Bloomberg and Steyer could have done this before Citizens United. Still, they have been empowered by the decision — both have had experience running super PACs for a few years now, and both know how to use their fortunes to develop political campaigns as well as, or better than, the Republican super PAC spenders of 2012 and 2016.

Meanwhile, even the candidates with less support stand ready to benefit from a wealthy benefactor swooping in on their behalf.

The hit job on Sen. Elizabeth Warren (D-Mass.) conducted a few weeks ago by a variety of wealthy folk, and the unlikelihood of corporate America warming to Bernie Sanders (I-Vt.), suggests that somebody else could become the anti-Biden candidate of choice for Democratic elites; Pete Buttigieg is one possibility.

Another possibility is Former Gov. Deval Patrick (D), whose nascent campaign would require super PAC support to become competitive (and who has already said he’s willing to accept it).

There’s little evidence that Romney lost the 2012 election because of Gingrich and Santorum. It is also debatable whether prolonged primary campaigns harm presidential candidates. The polls don’t show that Donald Trump’s chance of reelection has much to do with who the Democratic nominee is.

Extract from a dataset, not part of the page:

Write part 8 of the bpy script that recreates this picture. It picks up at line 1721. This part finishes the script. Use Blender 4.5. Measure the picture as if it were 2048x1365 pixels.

And, of course, there is no reason to believe that the 2020 election will resemble any previous election, given Trump’s impending impeachment. That said, I think there’s ample reason to believe the unregulated spending that complicated Mitt Romney’s chances in 2012 could upend the Biden campaign in 2020.

Should Biden go on to win the nomination and lose the general election, people will have some reason to blame the primary process.

Robert G. Boatright is a professor of political science at Clark University and the director of research at the National Institute for Civil Discourse.